190 bucks was the best offer we could find across Europe for the 'boiler+heater assembly' spare part.
My friend did not even try to take the appliance to a repair shop.
So we don't know if the latter could have bought the spare part much cheaper than we could, and, by charging a reasonable repair cost, fixing the defective unit would have been significantly cheaper than the price of a new appliance.
Honestly, I hardly believe that asking a professional to repair the unit would have been cheaper than acting by ourselves.


You pinpointed the way to get rid of such very high Q situations : building a 'heater+boiler' assembly is a nonsense because the heaters' lifespan is significantly lower than the boiler. The parts prone to wearing and/or frequent failure have to be sold separately and should be easy to remove and reinstall.
For that particular appliance, the manufacturer chose to tighten the production cost by crimping the heater into the boiler, rather than attaching it with 4 screws and clips.
As you said, this would have changed the selling price only marginally (+ 1$), but, as for the washing machine plastic tanks, the decision to make the appliance more sustainable was not taken. Instead, they opted to run the manufacturing process solely on cost.

dariodario:
Why we don't start to change the things? Bad companies are and bad companies will remain imho, with on without right to repair law.
I'm very angry and tired about 30 years of e-waste and purposely not repairaible device.

As a computer science engineer with an electronic specialization, I thought that someone had to start changing the things. So I started a side project working on an open source washing machine (WM). I already produced a working prototype. I wrote the firmware and made the main board. 
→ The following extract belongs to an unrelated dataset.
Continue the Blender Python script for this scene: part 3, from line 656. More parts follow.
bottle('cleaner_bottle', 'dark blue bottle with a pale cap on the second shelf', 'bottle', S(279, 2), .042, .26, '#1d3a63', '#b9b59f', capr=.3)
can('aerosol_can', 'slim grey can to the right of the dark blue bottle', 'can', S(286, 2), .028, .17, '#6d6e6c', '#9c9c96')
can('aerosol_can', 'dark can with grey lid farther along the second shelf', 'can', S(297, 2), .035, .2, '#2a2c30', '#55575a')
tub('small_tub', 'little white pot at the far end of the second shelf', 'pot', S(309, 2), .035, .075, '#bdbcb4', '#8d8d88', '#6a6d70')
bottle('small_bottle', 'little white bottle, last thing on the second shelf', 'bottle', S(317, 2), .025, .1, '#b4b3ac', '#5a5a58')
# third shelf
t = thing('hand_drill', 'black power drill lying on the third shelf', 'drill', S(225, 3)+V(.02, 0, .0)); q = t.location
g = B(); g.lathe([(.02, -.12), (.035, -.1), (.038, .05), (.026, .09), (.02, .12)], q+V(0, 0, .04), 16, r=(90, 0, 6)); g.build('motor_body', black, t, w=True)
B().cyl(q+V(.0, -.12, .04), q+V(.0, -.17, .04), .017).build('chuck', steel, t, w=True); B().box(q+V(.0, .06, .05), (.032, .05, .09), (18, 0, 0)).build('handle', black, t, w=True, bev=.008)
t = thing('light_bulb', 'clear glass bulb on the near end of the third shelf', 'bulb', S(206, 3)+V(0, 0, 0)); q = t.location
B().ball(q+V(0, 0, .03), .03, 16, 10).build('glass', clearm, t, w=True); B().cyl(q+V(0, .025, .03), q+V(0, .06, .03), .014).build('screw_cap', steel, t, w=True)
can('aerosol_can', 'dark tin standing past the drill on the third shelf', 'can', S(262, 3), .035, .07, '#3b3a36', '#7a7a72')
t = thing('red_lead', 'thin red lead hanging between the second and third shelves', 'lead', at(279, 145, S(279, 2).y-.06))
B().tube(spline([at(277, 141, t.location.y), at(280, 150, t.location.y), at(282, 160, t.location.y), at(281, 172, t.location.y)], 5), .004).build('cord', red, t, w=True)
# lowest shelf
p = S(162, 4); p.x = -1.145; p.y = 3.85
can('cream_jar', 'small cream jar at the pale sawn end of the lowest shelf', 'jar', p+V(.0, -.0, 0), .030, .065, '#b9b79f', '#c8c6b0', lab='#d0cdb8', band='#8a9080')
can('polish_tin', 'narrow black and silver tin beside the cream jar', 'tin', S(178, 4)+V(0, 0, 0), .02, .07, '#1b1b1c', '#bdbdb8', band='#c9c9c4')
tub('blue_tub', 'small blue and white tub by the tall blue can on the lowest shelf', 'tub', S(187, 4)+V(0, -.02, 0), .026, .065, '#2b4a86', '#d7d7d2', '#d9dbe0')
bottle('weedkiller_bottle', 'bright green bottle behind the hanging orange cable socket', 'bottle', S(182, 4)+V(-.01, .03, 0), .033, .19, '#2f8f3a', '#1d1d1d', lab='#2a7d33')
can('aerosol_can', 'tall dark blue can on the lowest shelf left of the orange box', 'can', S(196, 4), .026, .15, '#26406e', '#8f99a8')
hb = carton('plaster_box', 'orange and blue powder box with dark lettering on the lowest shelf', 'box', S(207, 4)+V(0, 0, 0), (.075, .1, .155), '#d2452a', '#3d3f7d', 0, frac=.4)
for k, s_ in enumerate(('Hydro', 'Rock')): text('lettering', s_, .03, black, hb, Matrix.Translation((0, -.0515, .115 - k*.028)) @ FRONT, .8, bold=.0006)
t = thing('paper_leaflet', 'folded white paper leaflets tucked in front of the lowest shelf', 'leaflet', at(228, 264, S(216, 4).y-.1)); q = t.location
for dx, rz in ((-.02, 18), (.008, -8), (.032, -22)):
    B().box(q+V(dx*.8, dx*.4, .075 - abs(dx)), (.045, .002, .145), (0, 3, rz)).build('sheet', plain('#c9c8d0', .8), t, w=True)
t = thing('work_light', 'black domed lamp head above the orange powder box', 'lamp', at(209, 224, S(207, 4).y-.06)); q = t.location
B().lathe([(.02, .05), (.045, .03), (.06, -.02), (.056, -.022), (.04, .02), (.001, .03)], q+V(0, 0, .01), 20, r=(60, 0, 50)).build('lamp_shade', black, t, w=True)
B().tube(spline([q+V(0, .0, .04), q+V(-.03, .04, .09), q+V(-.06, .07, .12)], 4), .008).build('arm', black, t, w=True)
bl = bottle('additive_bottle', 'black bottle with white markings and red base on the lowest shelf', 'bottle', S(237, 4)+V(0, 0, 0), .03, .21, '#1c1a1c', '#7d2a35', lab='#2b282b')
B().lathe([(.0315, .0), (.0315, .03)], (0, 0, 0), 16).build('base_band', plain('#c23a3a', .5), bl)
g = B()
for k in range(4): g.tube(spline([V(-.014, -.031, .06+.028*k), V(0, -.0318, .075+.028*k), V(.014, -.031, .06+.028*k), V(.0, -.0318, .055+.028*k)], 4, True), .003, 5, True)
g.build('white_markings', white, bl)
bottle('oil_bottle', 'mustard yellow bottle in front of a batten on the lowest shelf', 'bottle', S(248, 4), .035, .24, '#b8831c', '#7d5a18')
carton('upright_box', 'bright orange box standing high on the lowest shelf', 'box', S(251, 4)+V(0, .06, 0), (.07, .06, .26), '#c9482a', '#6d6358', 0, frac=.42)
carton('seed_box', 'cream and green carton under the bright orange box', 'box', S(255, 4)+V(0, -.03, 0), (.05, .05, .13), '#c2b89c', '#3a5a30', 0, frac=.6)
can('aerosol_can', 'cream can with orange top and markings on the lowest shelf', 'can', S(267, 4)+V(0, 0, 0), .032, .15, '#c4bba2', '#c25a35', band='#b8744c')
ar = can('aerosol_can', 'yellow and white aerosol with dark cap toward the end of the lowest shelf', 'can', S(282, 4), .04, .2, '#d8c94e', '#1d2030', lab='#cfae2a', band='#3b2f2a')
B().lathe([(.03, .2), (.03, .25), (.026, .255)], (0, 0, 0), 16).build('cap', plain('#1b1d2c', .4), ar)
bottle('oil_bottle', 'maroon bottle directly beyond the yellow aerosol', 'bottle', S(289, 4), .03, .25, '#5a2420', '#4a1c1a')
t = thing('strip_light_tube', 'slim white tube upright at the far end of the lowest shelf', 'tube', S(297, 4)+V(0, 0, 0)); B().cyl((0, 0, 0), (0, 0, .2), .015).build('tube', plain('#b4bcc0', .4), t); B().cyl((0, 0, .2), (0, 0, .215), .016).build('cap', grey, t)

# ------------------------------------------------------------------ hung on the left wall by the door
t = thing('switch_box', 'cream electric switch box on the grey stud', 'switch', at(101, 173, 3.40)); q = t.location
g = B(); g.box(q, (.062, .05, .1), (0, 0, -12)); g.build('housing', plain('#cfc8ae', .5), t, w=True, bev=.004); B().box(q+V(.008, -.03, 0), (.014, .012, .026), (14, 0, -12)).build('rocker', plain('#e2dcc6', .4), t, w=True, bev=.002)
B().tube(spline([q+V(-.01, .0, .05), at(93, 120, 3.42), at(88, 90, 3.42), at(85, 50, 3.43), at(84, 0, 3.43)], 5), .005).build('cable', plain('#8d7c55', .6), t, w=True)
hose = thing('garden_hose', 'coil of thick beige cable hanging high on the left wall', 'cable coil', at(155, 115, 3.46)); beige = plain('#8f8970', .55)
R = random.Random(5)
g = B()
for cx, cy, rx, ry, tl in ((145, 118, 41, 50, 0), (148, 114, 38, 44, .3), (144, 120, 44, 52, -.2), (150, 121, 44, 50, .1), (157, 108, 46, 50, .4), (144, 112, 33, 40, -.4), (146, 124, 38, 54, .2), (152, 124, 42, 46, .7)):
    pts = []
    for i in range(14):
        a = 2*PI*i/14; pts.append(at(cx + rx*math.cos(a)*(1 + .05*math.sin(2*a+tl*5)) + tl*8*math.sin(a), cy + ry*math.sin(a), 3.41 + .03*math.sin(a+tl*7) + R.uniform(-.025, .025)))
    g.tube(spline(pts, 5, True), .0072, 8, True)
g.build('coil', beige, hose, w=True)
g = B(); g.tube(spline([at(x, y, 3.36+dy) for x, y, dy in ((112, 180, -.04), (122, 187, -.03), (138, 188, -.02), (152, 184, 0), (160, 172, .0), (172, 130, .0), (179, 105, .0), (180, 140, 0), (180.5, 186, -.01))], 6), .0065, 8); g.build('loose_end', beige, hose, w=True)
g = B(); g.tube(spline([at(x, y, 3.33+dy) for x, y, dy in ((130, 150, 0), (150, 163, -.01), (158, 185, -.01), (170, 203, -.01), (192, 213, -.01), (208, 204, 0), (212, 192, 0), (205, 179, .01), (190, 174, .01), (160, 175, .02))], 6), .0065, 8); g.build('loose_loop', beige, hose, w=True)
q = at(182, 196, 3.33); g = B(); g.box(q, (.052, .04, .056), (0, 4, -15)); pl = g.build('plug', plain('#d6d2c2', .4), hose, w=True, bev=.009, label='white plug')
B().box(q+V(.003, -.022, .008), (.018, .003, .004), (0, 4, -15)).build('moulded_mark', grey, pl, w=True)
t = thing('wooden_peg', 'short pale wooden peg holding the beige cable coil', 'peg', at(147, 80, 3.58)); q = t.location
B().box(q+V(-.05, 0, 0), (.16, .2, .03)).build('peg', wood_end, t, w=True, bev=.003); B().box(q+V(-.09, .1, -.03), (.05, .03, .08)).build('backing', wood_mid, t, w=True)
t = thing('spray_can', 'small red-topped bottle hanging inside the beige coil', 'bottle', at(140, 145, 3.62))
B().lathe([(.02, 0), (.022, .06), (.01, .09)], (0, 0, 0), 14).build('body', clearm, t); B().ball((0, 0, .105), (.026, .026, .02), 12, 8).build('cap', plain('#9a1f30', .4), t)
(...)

I would run a business around it and I'm searching for the right business model. Is not easy for an open source project, except few cases (https://www.fairphone.com). I'm obsessed about repairability and "repairability by design". I dream to sell my WM with the schematic and the service manual attacched, as in the '80. Few smd components, most "through hole", all documented.   

Currently the board has 2 microcontroller unit. One for the core WM features, one for the external interface and commands (wifi, mqtt, ble, panel, etc). The two MCUs communicate each other by I2C with on top an applicative protocol (to be open) that I'm writing now. The firmware of this MCU should be open. The first micro (main features) could have an open or closed firmware, to be defined (EU directives and IEC compliance here). The mechanical and electronic hardware should be open.
 
I'm not more confortable to proceed alone on this idea. Are there in the forum people a bit exerienced in marketing or 3D modelling/software/electronic interested to create a team with me?

The prototype is in my room and never has left it until now. I only registered a trademark for it. I would like to talk, I and the team, with some business angel...

Regards.
 

nctnico:

--- Quote from: timeandfrequency on February 27, 2023, 09:19:23 pm ---As you said, this would have changed the selling price only marginally (+ 1$), but, as for the washing machine plastic tanks, the decision to make the appliance more sustainable was not taken. Instead, they opted to run the manufacturing process solely on cost.

--- End quote ---
And people keep buying the crap. Our Miele washing machine turns 25 this year. Still going strong with some repairs and these machines are designed to be serviceable.